▸ Challenge:
Your task is to print all of the material verbatim.

[Rows from a 3D scene dataset]

================

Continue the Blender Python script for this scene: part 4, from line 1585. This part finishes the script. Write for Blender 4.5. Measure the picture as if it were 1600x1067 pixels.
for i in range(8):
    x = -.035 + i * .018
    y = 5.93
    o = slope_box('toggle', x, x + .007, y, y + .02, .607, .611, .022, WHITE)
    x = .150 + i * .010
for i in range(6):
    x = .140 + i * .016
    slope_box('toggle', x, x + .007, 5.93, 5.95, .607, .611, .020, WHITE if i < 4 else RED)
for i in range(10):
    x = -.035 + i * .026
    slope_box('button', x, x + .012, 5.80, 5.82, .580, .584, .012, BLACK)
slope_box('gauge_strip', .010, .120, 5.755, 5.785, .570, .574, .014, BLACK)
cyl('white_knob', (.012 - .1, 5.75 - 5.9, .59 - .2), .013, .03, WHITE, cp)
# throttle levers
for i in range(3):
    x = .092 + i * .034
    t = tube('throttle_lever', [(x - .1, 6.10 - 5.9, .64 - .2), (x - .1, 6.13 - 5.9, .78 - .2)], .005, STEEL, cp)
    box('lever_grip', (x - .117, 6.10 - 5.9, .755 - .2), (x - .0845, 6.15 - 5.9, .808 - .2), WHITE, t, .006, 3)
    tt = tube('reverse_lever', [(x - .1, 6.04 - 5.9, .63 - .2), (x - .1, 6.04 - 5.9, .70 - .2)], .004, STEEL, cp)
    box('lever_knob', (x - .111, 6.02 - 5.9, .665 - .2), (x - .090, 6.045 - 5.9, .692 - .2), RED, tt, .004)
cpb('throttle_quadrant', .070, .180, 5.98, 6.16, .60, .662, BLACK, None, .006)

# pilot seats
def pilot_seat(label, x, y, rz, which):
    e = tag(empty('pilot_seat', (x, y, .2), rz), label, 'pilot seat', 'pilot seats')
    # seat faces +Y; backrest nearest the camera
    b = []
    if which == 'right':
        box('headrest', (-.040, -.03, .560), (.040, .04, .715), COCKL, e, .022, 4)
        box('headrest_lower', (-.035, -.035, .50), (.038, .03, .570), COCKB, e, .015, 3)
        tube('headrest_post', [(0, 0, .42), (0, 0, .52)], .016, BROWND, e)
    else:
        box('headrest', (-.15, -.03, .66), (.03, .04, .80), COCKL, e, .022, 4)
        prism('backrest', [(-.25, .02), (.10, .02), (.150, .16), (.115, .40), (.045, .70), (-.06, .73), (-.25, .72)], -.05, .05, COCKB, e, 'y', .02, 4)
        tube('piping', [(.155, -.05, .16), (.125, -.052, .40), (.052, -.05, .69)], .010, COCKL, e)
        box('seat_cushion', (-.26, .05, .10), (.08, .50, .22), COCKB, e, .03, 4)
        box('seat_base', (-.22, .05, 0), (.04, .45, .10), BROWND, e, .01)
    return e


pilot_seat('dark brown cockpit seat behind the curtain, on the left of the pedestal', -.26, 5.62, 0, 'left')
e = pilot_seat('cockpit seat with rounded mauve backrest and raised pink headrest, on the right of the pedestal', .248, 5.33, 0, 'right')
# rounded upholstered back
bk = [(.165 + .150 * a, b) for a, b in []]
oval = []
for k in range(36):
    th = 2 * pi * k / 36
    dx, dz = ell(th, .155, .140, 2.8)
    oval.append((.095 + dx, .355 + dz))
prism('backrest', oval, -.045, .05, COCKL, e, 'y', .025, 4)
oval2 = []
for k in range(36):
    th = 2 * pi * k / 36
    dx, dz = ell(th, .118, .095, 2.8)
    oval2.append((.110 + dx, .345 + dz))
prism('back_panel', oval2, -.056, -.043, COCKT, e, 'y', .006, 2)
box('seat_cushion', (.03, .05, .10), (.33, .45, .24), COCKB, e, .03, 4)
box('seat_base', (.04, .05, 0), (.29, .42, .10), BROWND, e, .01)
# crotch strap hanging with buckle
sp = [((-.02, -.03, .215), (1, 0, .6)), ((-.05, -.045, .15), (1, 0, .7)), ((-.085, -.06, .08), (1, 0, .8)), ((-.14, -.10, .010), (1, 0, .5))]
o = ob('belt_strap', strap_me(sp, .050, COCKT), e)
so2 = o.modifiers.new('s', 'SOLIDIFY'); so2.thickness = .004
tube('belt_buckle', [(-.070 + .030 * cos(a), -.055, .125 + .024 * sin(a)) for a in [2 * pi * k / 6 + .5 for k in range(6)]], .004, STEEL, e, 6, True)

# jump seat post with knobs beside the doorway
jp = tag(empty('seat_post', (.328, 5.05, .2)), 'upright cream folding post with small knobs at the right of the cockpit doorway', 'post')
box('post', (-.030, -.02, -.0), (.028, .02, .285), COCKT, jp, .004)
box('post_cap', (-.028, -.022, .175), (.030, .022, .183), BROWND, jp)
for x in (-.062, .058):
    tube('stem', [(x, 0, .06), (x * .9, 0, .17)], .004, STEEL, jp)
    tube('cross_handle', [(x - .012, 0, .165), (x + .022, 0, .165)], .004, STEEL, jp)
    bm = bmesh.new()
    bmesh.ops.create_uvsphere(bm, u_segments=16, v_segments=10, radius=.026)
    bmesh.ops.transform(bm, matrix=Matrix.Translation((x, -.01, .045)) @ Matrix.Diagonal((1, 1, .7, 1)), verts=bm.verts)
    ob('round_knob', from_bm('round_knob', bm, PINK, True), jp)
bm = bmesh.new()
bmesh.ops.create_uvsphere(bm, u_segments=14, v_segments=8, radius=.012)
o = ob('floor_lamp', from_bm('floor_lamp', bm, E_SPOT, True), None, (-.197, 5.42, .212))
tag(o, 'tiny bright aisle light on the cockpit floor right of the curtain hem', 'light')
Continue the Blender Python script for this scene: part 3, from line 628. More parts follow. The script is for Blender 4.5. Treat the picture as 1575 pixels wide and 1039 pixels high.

================

▸ Solution for this exercise:
Continue the Blender Python script for this scene: part 4, from line 1585. This part finishes the script. Write for Blender 4.5. Measure the picture as if it were 1600x1067 pixels.
for i in range(8):
    x = -.035 + i * .018
    y = 5.93
    o = slope_box('toggle', x, x + .007, y, y + .02, .607, .611, .022, WHITE)
    x = .150 + i * .010
for i in range(6):
    x = .140 + i * .016
    slope_box('toggle', x, x + .007, 5.93, 5.95, .607, .611, .020, WHITE if i < 4 else RED)
for i in range(10):
    x = -.035 + i * .026
    slope_box('button', x, x + .012, 5.80, 5.82, .580, .584, .012, BLACK)
slope_box('gauge_strip', .010, .120, 5.755, 5.785, .570, .574, .014, BLACK)
cyl('white_knob', (.012 - .1, 5.75 - 5.9, .59 - .2), .013, .03, WHITE, cp)
# throttle levers
for i in range(3):
    x = .092 + i * .034
    t = tube('throttle_lever', [(x - .1, 6.10 - 5.9, .64 - .2), (x - .1, 6.13 - 5.9, .78 - .2)], .005, STEEL, cp)
    box('lever_grip', (x - .117, 6.10 - 5.9, .755 - .2), (x - .0845, 6.15 - 5.9, .808 - .2), WHITE, t, .006, 3)
    tt = tube('reverse_lever', [(x - .1, 6.04 - 5.9, .63 - .2), (x - .1, 6.04 - 5.9, .70 - .2)], .004, STEEL, cp)
    box('lever_knob', (x - .111, 6.02 - 5.9, .665 - .2), (x - .090, 6.045 - 5.9, .692 - .2), RED, tt, .004)
cpb('throttle_quadrant', .070, .180, 5.98, 6.16, .60, .662, BLACK, None, .006)

# pilot seats
def pilot_seat(label, x, y, rz, which):
    e = tag(empty('pilot_seat', (x, y, .2), rz), label, 'pilot seat', 'pilot seats')
    # seat faces +Y; backrest nearest the camera
    b = []
    if which == 'right':
        box('headrest', (-.040, -.03, .560), (.040, .04, .715), COCKL, e, .022, 4)
        box('headrest_lower', (-.035, -.035, .50), (.038, .03, .570), COCKB, e, .015, 3)
        tube('headrest_post', [(0, 0, .42), (0, 0, .52)], .016, BROWND, e)
    else:
        box('headrest', (-.15, -.03, .66), (.03, .04, .80), COCKL, e, .022, 4)
        prism('backrest', [(-.25, .02), (.10, .02), (.150, .16), (.115, .40), (.045, .70), (-.06, .73), (-.25, .72)], -.05, .05, COCKB, e, 'y', .02, 4)
        tube('piping', [(.155, -.05, .16), (.125, -.052, .40), (.052, -.05, .69)], .010, COCKL, e)
        box('seat_cushion', (-.26, .05, .10), (.08, .50, .22), COCKB, e, .03, 4)
        box('seat_base', (-.22, .05, 0), (.04, .45, .10), BROWND, e, .01)
    return e


pilot_seat('dark brown cockpit seat behind the curtain, on the left of the pedestal', -.26, 5.62, 0, 'left')
e = pilot_seat('cockpit seat with rounded mauve backrest and raised pink headrest, on the right of the pedestal', .248, 5.33, 0, 'right')
# rounded upholstered back
bk = [(.165 + .150 * a, b) for a, b in []]
oval = []
for k in range(36):
    th = 2 * pi * k / 36
    dx, dz = ell(th, .155, .140, 2.8)
    oval.append((.095 + dx, .355 + dz))
prism('backrest', oval, -.045, .05, COCKL, e, 'y', .025, 4)
oval2 = []
for k in range(36):
    th = 2 * pi * k / 36
    dx, dz = ell(th, .118, .095, 2.8)
    oval2.append((.110 + dx, .345 + dz))
prism('back_panel', oval2, -.056, -.043, COCKT, e, 'y', .006, 2)
box('seat_cushion', (.03, .05, .10), (.33, .45, .24), COCKB, e, .03, 4)
box('seat_base', (.04, .05, 0), (.29, .42, .10), BROWND, e, .01)
# crotch strap hanging with buckle
sp = [((-.02, -.03, .215), (1, 0, .6)), ((-.05, -.045, .15), (1, 0, .7)), ((-.085, -.06, .08), (1, 0, .8)), ((-.14, -.10, .010), (1, 0, .5))]
o = ob('belt_strap', strap_me(sp, .050, COCKT), e)
so2 = o.modifiers.new('s', 'SOLIDIFY'); so2.thickness = .004
tube('belt_buckle', [(-.070 + .030 * cos(a), -.055, .125 + .024 * sin(a)) for a in [2 * pi * k / 6 + .5 for k in range(6)]], .004, STEEL, e, 6, True)

# jump seat post with knobs beside the doorway
jp = tag(empty('seat_post', (.328, 5.05, .2)), 'upright cream folding post with small knobs at the right of the cockpit doorway', 'post')
box('post', (-.030, -.02, -.0), (.028, .02, .285), COCKT, jp, .004)
box('post_cap', (-.028, -.022, .175), (.030, .022, .183), BROWND, jp)
for x in (-.062, .058):
    tube('stem', [(x, 0, .06), (x * .9, 0, .17)], .004, STEEL, jp)
    tube('cross_handle', [(x - .012, 0, .165), (x + .022, 0, .165)], .004, STEEL, jp)
    bm = bmesh.new()
    bmesh.ops.create_uvsphere(bm, u_segments=16, v_segments=10, radius=.026)
    bmesh.ops.transform(bm, matrix=Matrix.Translation((x, -.01, .045)) @ Matrix.Diagonal((1, 1, .7, 1)), verts=bm.verts)
    ob('round_knob', from_bm('round_knob', bm, PINK, True), jp)
bm = bmesh.new()
bmesh.ops.create_uvsphere(bm, u_segments=14, v_segments=8, radius=.012)
o = ob('floor_lamp', from_bm('floor_lamp', bm, E_SPOT, True), None, (-.197, 5.42, .212))
tag(o, 'tiny bright aisle light on the cockpit floor right of the curtain hem', 'light')
Continue the Blender Python script for this scene: part 3, from line 628. More parts follow. The script is for Blender 4.5. Treat the picture as 1575 pixels wide and 1039 pixels high.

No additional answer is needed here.